C’est un combat de longue haleine. D’abord, il faut lutter contre les sophismes. Le gouvernement ne peut pas, disent les uns, attaquer ouvertement « la chose jugée ». Tous ceux, disent les autres, qui remettent en cause le jugement du conseil de guerre en 1894, attaquent l’honneur de l’armée. (« L’honneur de l’armée », 19 janvier 1898.) Il faut détromper les uns et les autres. Puis, quand au fil des mois la lumière se fait dans l’opinion, il faut encore compter sur l’obstination des aveugles volontaires, et de ceux qui, ayant une fois manqué d’apercevoir la vérité, n’ont pas l’honnêteté de reconnaître leur faute et de rejoindre les rangs des perspicaces de la première heure. (« L’opinion publique et l’affaire Dreyfus », Le Siècle, 20 novembre 1898.)
Ce qu’il y avait en jeu dans l’affaire Dreyfus, c’était bien sûr la liberté et la justice. Rien d’étonnant donc à ce que la campagne du Siècle ait reçu l’aide des intellectuels libéraux les plus renommés de l’époque, à commencer par Gustave de Molinari.
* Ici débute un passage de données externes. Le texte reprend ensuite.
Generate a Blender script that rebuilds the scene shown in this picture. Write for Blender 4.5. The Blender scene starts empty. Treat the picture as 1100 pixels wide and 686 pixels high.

Ce dernier en est convaincu, l’affaire Dreyfus sera pour le XIXe siècle ce qu’a été l’affaire Calas au XVIIIe. (« Lettre à Yves Guyot », Le Siècle, 20 janvier 1898.) Elle démontre les défauts de l’administration de la justice par l’État, de même que les dangers de l’accroissement des attributions de l’État. Car si l’opinion publique réagit si timidement contre une injustice notoire, c’est qu’une grande partie de la classe intelligente et cultivée est dans la dépendance directe ou indirecte du gouvernement, et ne peut risquer l’expression d’une opinion en opposition avec celle des distributeurs d’emplois de tous genres. Or, que les socialistes s’emparent du pouvoir, et la situation s’empirera encore : rares seront les redresseurs de tort, les chevaliers du droit. (Journal des économistes, février 1898, p. 308-309)
L’antisémitisme, pour lui, n’est rien d’autre qu’un avatar du protectionnisme : ce que visent ses adeptes, c’est l’exclusion de la concurrence des juifs de l’arène du travail, eux qui ont le défaut gênant de n’être ni incapables ni paresseux, et qui portent atteinte aux intérêts des populations dites chrétiennes. (Journal des économistes, juin 1898, p. 464-465.) Au reste, Yves Guyot, qui reproduit les passages que son collègue consacre dans sa chronique mensuelle du Journal des économistes aux développements de l’antisémitisme, est d’accord sur ce point. Aux protectionnistes qui soulignent que les libre-échangistes radicaux se sont rangés derrière Dreyfus, il répond en acquiesçant, et accepte le fait avec fierté. « C’est une nouvelle preuve », écrit-il, « que les libre-échangistes sont les seuls qui mettent les intérêts généraux de la nation et de l’humanité au-dessus des intérêts de coterie. » (« Les économistes et l’affaire Dreyfus », Le Siècle, 1er mars 1898.) Le libre-échange, rappelle-t-il, est une demande de justice ; le système protectionniste, une mise en pratique de l’injustice ; ainsi la répartition de ces deux camps dans l’affaire Dreyfus lui paraît tout à fait naturelle.
Pour la justice, pour la liberté et pour la tolérance, Yves Guyot a accompagné les développements de l’affaire Dreyfus jusqu’à la réhabilitation.